Keith Russell returned to NHS this fall with what his mother called a renewed sense of purpose. And he has been recognized for it.

Keith was recently named one of more than 2,600 candidates in the year 2000 Presidential Scholars Program. The candidates were selected from nearly 2.8 million students expected to graduate from US high schools this spring.

The candidates were selected on the basis of their performance on either the SAT or ACT standardized assessment. Keith tallied a score of 1580 in the combined verbal and math exam, a perfect score in the SAT II math 2C and a 780 in the SAT reading assessment.

“This came as a surprise to me,” Mrs Russell mused, not so much remarking about her son’s high scores but the fact that he could be nationally recognized for them.

The United States Presidential Scholars Program was established in 1964 to recognize some of the nation’s most distinguished graduating high school seniors. Students have the opportunity to become Presidential Scholars based on two paths of accomplishment: academic achievement and achievement in the arts. Approximately 20 females and 20 males are selected from each state as candidates.

For now, Keith is playing the waiting game. Having learned of his eligibility, Keith will now fill out the forms required for further consideration, and await the White House Commission of Presidential Scholars’ decision concerning the final winners. Only one male and female will be chosen from each state as scholars, and they will be flown down to Washington, DC, for several days in June to receive the Presidential Scholar’s medallion at a recognition ceremony.
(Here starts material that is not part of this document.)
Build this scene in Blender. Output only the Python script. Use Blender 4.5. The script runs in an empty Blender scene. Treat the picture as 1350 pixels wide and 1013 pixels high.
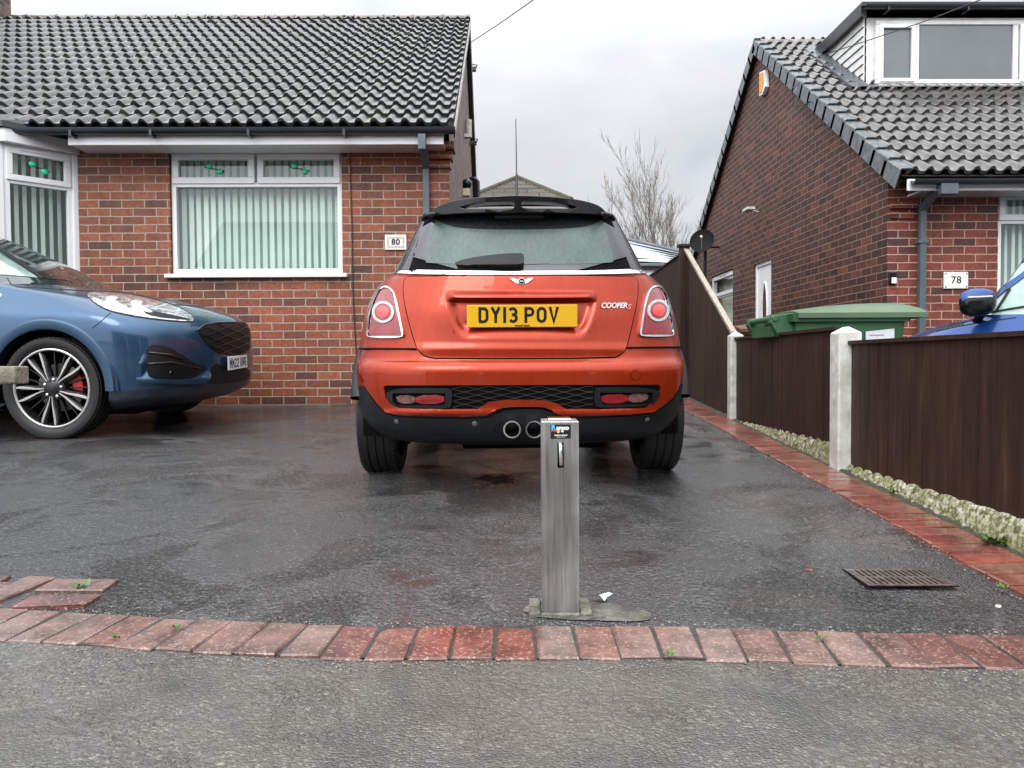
import bpy, bmesh, math, random
from mathutils import Vector, Matrix, Euler, Quaternion
from mathutils.bvhtree import BVHTree
from mathutils.geometry import delaunay_2d_cdt
random.seed(7)
R = math.radians
S = bpy.context.scene
COL = S.collection

# ------------------------------------------------------------------ camera
F = 1014.0
cam = bpy.data.objects.new('camera', bpy.data.cameras.new('camera'))
COL.objects.link(cam)
cam.data.sensor_width = 36; cam.data.lens = F/1350*36
cam.data.clip_start = .05; cam.data.clip_end = 500
CAMP = Vector((0, 0, .70))
_q = Euler((R(90-1.78), 0, R(-0.79)), 'XYZ').to_matrix() @ Matrix.Rotation(R(-0.35), 3, 'Z')
cam.matrix_world = Matrix.Translation(CAMP) @ _q.to_4x4()
S.camera = cam

def ray(px, py):
    return (_q @ Vector((px-675, -(py-506.5), -F))).normalized()
def W(px, py, Y):
    d = ray(px, py); return CAMP + d*(Y/d.y)
SL = .044
def gz(Y):
    if Y < 1.7: return -.010
    if Y < 2.1: return -.010*(1-(Y-1.7)/.4)
    if Y < 8.4: return SL*(Y-2.1)
    return SL*6.3
def G(px, py):
    d = ray(px, py); t = .7/-d.z
    for _ in range(12):
        p = CAMP+d*t; t += (p.z-gz(p.y))/(-d.z+SL)*.9
    return CAMP+d*t

# ------------------------------------------------------------------ world, sun, exposure
wd = bpy.data.worlds.new('World'); S.world = wd; wd.use_nodes = True
nt = wd.node_tree; nt.nodes.clear()
def nn(nt, t, **k):
    n = nt.nodes.new(t)
    for a, v in k.items():
        if a[0] == '_': continue
        setattr(n, a, v)
    return n
SUN_EL, SUN_AZ = R(40), R(207)
sky = nn(nt, 'ShaderNodeTexSky', sky_type='NISHITA', sun_disc=False, sun_elevation=SUN_EL, sun_rotation=SUN_AZ)
tc = nn(nt, 'ShaderNodeTexCoord'); mp = nn(nt, 'ShaderNodeMapping'); mp.inputs['Scale'].default_value = (1, 1, 2.2)
no = nn(nt, 'ShaderNodeTexNoise'); no.inputs['Scale'].default_value = 2.6; no.inputs['Detail'].default_value = 6; no.inputs['Roughness'].default_value = .5; no.inputs['Distortion'].default_value = .3
cr = nn(nt, 'ShaderNodeValToRGB'); cr.color_ramp.elements[0].position = .34; cr.color_ramp.elements[0].color = (.60, .625, .665, 1)
cr.color_ramp.elements[1].position = .66; cr.color_ramp.elements[1].color = (.82, .84, .865, 1)
sx = nn(nt, 'ShaderNodeSeparateXYZ')
mr = nn(nt, 'ShaderNodeMapRange'); mr.inputs['From Min'].default_value = .30; mr.inputs['From Max'].default_value = .95; mr.inputs['To Min'].default_value = 1.0; mr.inputs['To Max'].default_value = 3.6
mu = nn(nt, 'ShaderNodeVectorMath', operation='SCALE')
sk = nn(nt, 'ShaderNodeVectorMath', operation='SCALE'); sk.inputs['Scale'].default_value = .006
ad = nn(nt, 'ShaderNodeVectorMath', operation='ADD')
bg = nn(nt, 'ShaderNodeBackground'); bg.inputs['Strength'].default_value = 1.0
ow = nn(nt, 'ShaderNodeOutputWorld')
L = nt.links.new
L(tc.outputs['Generated'], mp.inputs['Vector']); L(mp.outputs[0], no.inputs['Vector']); L(no.outputs['Fac'], cr.inputs['Fac'])
L(tc.outputs['Generated'], sx.inputs[0]); L(sx.outputs['Z'], mr.inputs['Value'])
L(cr.outputs['Color'], mu.inputs[0])
dt = nn(nt, 'ShaderNodeVectorMath', operation='DOT_PRODUCT'); dt.inputs[1].default_value = (-.36, -.70, .62)
L(tc.outputs['Generated'], dt.inputs[0])
gl0 = nn(nt, 'ShaderNodeMapRange'); gl0.inputs['From Min'].default_value = .15; gl0.inputs['From Max'].default_value = 1.0; gl0.inputs['To Max'].default_value = 2.6
L(dt.outputs['Value'], gl0.inputs['Value']); sm = nn(nt, 'ShaderNodeMath', operation='ADD'); L(mr.outputs[0], sm.inputs[0]); L(gl0.outputs[0], sm.inputs[1]); L(sm.outputs[0], mu.inputs['Scale'])
L(sky.outputs[0], sk.inputs[0]); L(mu.outputs[0], ad.inputs[0]); L(sk.outputs[0], ad.inputs[1])
L(ad.outputs[0], bg.inputs['Color']); L(bg.outputs[0], ow.inputs['Surface'])
sl = bpy.data.lights.new('sun', 'SUN'); sl.energy = 1.3; sl.angle = R(25); sl.color = (1, .97, .93)
so = bpy.data.objects.new('sun', sl); COL.objects.link(so)
so.rotation_euler = (R(90)-SUN_EL, 0, R(-25))
S.view_settings.view_transform = 'Standard'; S.view_settings.look = 'None'; S.view_settings.exposure = 0; S.view_settings.gamma = 1
S.cycles.use_denoising = True
S.cycles.max_bounces = 6; S.cycles.transparent_max_bounces = 12; S.cycles.diffuse_bounces = 3; S.cycles.glossy_bounces = 4
S.cycles.caustics_reflective = False; S.cycles.caustics_refractive = False
S.cycles.sample_clamp_indirect = 4

# ------------------------------------------------------------------ materials
MATS = {}
def newmat(name):
    m = bpy.data.materials.new(name); m.use_nodes = True; MATS[name] = m
    n = m.node_tree; b = n.nodes['Principled BSDF']; return m, n, b
def coords(n, sc=(1, 1, 1), rot=(0, 0, 0)):
    t = nn(n, 'ShaderNodeTexCoord'); p = nn(n, 'ShaderNodeMapping')
    p.inputs['Scale'].default_value = sc; p.inputs['Rotation'].default_value = rot
    n.links.new(t.outputs['Object'], p.inputs['Vector']); return p.outputs[0]
def noise(n, vec, scale, detail=4, rough=.55, dist=0):
    t = nn(n, 'ShaderNodeTexNoise'); t.inputs['Scale'].default_value = scale; t.inputs['Detail'].default_value = detail
    t.inputs['Roughness'].default_value = rough; t.inputs['Distortion'].default_value = dist
    n.links.new(vec, t.inputs['Vector']); return t.outputs['Fac']
def ramp(n, fac, stops):
    r = nn(n, 'ShaderNodeValToRGB'); e = r.color_ramp.elements
    while len(e) < len(stops): e.new(.5)
    for i, (p, c) in enumerate(stops):
        e[i].position = p; e[i].color = (c if len(c) == 4 else (*c, 1)) if isinstance(c, tuple) else (c, c, c, 1)
    n.links.new(fac, r.inputs['Fac']); return r.outputs['Color']
def mixc(n, fac, a, b, mode='MIX'):
    x = nn(n, 'ShaderNodeMix', data_type='RGBA', blend_type=mode)
    for sk_, v in (('Factor', fac), ('A', a), ('B', b)):
        i = [q for q in x.inputs if q.name == sk_ and (q.type == 'RGBA' or sk_ == 'Factor' and q.type == 'VALUE')][0]
        if isinstance(v, (int, float)): i.default_value = v
        elif isinstance(v, tuple): i.default_value = (*v, 1)
        else: n.links.new(v, i)
    return [o for o in x.outputs if o.type == 'RGBA'][0]
def mathn(n, op, a, b=0.0, c=None):
    x = nn(n, 'ShaderNodeMath', operation=op)
    for i, v in enumerate((a, b, c)):
        if v is None: continue
        if isinstance(v, (int, float)): x.inputs[i].default_value = v
        else: n.links.new(v, x.inputs[i])
    return x.outputs[0]
def bump(n, b, h, strength=.3, dist=.01, prev=None):
    x = nn(n, 'ShaderNodeBump'); x.inputs['Strength'].default_value = strength; x.inputs['Distance'].default_value = dist
    n.links.new(h, x.inputs['Height'])
    if prev is not None: n.links.new(prev, x.inputs['Normal'])
    if b is not None: n.links.new(x.outputs[0], b.inputs['Normal'])
    return x.outputs[0]
def mat(name, col, rough=.5, metal=0, var=.25, vs=6, bs=0, bsc=60, bd=.004, coat=0, spec=.5, sc=(1, 1, 1), col2=None, det=5):
    if name in MATS: return MATS[name]
    m, n, b = newmat(name)
    v = coords(n, sc)
    if var > 0:
        f = noise(n, v, vs, det)
        c2 = col2 or tuple(x*(1-var) for x in col)
        c1 = tuple(min(1, x*(1+var*.6)) for x in col) if col2 is None else col
        n.links.new(ramp(n, f, [(.32, c2), (.68, c1)]), b.inputs['Base Color'])
    else: b.inputs['Base Color'].default_value = (*col, 1)
    b.inputs['Roughness'].default_value = rough; b.inputs['Metallic'].default_value = metal
    b.inputs['Coat Weight'].default_value = coat; b.inputs['Coat Roughness'].default_value = .04
    b.inputs['Specular IOR Level'].default_value = spec
    if bs: bump(n, b, noise(n, v, bsc, 4), bs, bd)
    return m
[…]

But it seems that Keith’s medallion is worn everyday, in the form of a large, green, dirty book bag stuffed to overflowing. As he shoulders in each time with a strained swing over one shoulder, then the other, he is reminded that his life has a new focus, and that his national recognition only just tapped in to something that was there long before.

During his senior year, Keith is stretching himself like most of his other classmates. He was a member of singers and the high school’s tech club in the past, and now he has poured his extracurricular time into jumpstarting the school’s Bible club, of which he is an active member and recruiter. He has also spent time as a missionary in the Dominican Republic, building homes and playing with children.

And of course he is right in the middle of the college hunt, though by his mother’s observations, Keith does not seem that stressed over it. He has already sent in his application to Yale, and is currently working on the University of Connecticut’s application. Ask him what he intends to study, and you will see his shoulders shrug.

“I don’t know what I want to do with my life,” he said this week.

His mother, for her part, thinks that he would make a good teacher, because of his ability to lead people. But she admits, “there are so many things he wants to study, he can’t decide.”

“The one thing I can say about Keith is that he’s as gifted in character as he is in intelligence,” she added.

Asked whether or not he was nervous returning to NHS last fall after an academic rebirth in Texas, Keith said yes, because he knew the same habits he left behind awaited his return. “It was scary to return to a place where things were easy,” he said of his return to Newtown.

As exemplified in his recent honor, however, Keith Russell has done just fine this year. Perhaps it has boiled down to meeting the challenges that are in front of him, just like he did in Texas. “My natural tendency is to be lazy, but when I was forced to rise to the occasion, I did.”